## [YOUR TASK]
Repeat the lines exactly from the line that contains "Write a Blender" through the line that contains "COL = sc.collection"; leave images out and add nothing.

## [DATASET CONTENT]
— BEGIN —

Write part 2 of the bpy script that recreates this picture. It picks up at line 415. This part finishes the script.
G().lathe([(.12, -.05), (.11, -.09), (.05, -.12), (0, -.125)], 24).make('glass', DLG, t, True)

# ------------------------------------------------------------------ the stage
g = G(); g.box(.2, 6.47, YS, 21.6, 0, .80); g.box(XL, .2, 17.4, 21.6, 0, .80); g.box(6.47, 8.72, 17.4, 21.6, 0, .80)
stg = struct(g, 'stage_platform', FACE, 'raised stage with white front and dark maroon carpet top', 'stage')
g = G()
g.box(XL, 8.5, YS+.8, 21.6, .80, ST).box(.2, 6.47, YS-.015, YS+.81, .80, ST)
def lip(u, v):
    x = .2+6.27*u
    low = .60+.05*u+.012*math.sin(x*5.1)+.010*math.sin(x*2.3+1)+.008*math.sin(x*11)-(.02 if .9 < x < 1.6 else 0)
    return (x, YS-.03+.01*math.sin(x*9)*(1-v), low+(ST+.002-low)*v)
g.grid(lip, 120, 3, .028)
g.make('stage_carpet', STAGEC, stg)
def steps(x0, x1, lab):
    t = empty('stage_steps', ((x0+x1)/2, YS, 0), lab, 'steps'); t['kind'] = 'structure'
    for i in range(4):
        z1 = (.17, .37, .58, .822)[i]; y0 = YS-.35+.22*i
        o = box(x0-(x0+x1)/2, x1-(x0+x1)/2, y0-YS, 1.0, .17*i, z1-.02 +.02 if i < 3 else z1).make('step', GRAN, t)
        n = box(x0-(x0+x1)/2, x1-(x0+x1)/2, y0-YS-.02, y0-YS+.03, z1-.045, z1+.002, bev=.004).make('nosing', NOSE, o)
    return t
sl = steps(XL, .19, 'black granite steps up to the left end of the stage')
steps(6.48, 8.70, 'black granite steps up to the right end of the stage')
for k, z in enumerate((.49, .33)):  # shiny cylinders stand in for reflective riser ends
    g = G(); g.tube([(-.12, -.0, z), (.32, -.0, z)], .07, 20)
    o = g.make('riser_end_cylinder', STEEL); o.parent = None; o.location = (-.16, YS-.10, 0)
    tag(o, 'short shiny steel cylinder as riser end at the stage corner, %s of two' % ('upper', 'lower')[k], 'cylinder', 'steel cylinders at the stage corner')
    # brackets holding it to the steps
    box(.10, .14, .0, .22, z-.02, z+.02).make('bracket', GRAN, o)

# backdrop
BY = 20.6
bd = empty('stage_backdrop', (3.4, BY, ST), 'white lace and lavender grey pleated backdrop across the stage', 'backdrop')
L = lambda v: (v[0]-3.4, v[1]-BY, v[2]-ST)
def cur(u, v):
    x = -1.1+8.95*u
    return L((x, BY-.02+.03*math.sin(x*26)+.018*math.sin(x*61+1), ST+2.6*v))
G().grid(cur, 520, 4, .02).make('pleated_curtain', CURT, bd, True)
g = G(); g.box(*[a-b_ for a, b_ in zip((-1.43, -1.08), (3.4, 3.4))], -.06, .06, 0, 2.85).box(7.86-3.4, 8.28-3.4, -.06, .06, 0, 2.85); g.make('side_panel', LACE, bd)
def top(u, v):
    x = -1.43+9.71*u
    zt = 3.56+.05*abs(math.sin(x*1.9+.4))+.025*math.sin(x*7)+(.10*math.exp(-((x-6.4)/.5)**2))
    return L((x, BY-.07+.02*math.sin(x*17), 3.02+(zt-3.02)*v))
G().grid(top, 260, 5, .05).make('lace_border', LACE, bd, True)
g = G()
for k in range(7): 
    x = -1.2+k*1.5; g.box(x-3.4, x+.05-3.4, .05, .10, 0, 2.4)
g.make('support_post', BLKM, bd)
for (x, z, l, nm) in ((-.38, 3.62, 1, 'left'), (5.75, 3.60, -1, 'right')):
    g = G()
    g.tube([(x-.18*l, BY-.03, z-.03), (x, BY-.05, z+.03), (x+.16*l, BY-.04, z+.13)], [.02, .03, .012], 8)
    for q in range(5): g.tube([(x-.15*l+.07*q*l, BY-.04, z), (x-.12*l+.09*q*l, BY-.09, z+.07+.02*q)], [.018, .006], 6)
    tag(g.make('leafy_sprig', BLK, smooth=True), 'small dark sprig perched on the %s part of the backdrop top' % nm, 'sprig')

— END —
— BEGIN —

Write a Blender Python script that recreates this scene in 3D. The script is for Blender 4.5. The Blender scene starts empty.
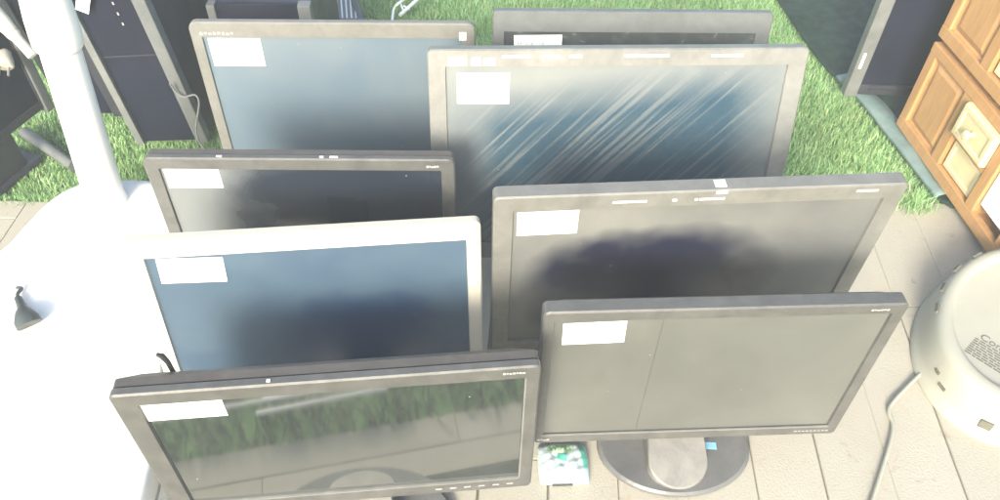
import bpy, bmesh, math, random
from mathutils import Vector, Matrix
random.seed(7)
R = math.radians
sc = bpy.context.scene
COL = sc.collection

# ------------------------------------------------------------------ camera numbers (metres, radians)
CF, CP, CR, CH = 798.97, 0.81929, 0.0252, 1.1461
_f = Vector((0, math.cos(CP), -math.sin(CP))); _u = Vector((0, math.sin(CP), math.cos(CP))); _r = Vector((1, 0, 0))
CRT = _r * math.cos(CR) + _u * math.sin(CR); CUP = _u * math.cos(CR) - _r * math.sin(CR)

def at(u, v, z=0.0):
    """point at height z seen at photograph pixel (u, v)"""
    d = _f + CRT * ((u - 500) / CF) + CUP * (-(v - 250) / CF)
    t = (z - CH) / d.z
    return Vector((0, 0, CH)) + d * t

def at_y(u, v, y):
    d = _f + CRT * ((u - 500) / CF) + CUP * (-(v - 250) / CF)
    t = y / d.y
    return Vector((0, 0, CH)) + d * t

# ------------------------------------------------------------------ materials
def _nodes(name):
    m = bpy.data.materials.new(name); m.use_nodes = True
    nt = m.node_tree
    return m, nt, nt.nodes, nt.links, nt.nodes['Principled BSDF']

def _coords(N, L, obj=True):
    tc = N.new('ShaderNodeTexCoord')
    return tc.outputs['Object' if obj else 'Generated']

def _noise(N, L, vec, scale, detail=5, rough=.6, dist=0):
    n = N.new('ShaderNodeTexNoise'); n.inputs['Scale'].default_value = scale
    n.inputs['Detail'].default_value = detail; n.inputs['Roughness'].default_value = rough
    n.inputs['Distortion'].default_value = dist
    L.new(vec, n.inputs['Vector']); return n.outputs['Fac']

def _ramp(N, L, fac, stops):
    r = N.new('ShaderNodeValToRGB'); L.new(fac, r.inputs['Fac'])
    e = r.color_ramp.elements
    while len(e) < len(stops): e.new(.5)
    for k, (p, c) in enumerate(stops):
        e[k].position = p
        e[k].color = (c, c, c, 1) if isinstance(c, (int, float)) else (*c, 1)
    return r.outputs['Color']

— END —
— BEGIN —

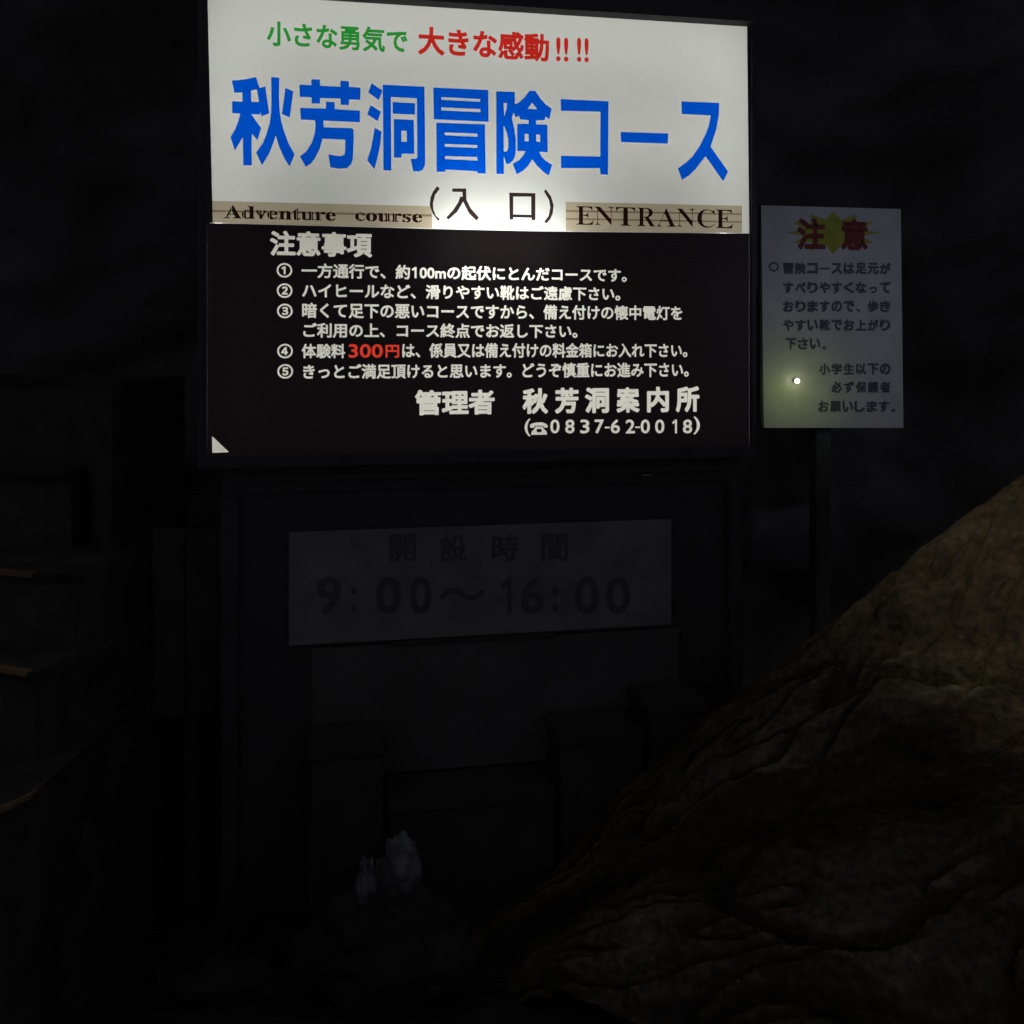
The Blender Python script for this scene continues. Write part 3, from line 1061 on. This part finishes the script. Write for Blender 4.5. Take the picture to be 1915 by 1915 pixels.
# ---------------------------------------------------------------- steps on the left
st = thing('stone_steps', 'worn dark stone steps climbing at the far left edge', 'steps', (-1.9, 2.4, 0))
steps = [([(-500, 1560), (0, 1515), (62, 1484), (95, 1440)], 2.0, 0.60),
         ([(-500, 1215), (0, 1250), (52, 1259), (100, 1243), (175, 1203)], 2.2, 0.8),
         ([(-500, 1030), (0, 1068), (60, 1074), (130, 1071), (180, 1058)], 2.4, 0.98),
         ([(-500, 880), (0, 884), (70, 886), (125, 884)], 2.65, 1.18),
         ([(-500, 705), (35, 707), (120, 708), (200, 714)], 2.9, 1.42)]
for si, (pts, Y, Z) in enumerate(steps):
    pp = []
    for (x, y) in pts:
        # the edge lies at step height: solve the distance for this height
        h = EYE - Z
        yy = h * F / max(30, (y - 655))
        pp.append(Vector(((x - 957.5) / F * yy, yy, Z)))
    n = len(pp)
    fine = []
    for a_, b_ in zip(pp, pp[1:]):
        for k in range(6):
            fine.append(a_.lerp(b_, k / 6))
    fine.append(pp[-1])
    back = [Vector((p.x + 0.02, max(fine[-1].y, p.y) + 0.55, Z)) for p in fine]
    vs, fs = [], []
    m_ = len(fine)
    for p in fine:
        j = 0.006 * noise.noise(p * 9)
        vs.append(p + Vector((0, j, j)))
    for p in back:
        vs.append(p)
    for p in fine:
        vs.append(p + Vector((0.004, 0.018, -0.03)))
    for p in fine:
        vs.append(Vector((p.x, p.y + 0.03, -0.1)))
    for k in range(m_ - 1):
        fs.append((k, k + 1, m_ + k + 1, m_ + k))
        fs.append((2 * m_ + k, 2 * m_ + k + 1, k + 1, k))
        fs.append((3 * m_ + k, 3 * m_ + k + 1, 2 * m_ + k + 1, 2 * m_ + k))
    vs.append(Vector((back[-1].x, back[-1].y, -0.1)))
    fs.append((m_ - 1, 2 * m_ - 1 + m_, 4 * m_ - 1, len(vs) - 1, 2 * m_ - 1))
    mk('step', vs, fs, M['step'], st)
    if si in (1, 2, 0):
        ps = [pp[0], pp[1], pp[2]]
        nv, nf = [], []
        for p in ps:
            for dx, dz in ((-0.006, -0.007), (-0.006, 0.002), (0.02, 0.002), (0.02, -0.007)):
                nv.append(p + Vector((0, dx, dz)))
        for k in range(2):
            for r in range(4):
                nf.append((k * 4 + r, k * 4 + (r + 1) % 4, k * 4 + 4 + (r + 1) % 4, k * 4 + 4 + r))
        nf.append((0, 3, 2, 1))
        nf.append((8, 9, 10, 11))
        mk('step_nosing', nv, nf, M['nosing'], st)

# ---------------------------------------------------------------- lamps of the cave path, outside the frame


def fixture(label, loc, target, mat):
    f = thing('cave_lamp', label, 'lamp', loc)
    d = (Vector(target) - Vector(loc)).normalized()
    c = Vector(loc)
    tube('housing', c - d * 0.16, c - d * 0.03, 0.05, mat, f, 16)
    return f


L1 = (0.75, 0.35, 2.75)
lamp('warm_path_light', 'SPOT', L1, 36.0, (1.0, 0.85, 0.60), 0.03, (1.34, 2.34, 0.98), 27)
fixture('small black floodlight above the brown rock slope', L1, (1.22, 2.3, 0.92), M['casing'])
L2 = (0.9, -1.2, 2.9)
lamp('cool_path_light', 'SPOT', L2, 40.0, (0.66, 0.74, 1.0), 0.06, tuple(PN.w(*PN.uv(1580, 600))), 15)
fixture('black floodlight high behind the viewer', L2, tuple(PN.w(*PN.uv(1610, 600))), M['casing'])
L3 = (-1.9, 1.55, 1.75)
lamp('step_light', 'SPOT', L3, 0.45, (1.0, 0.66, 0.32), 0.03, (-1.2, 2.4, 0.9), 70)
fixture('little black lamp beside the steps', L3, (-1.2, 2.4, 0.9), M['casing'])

— END —

## [TASK ANSWER]
Write a Blender Python script that recreates this scene in 3D. The script is for Blender 4.5. The Blender scene starts empty.
import bpy, bmesh, math, random
from mathutils import Vector, Matrix
random.seed(7)
R = math.radians
sc = bpy.context.scene
COL = sc.collection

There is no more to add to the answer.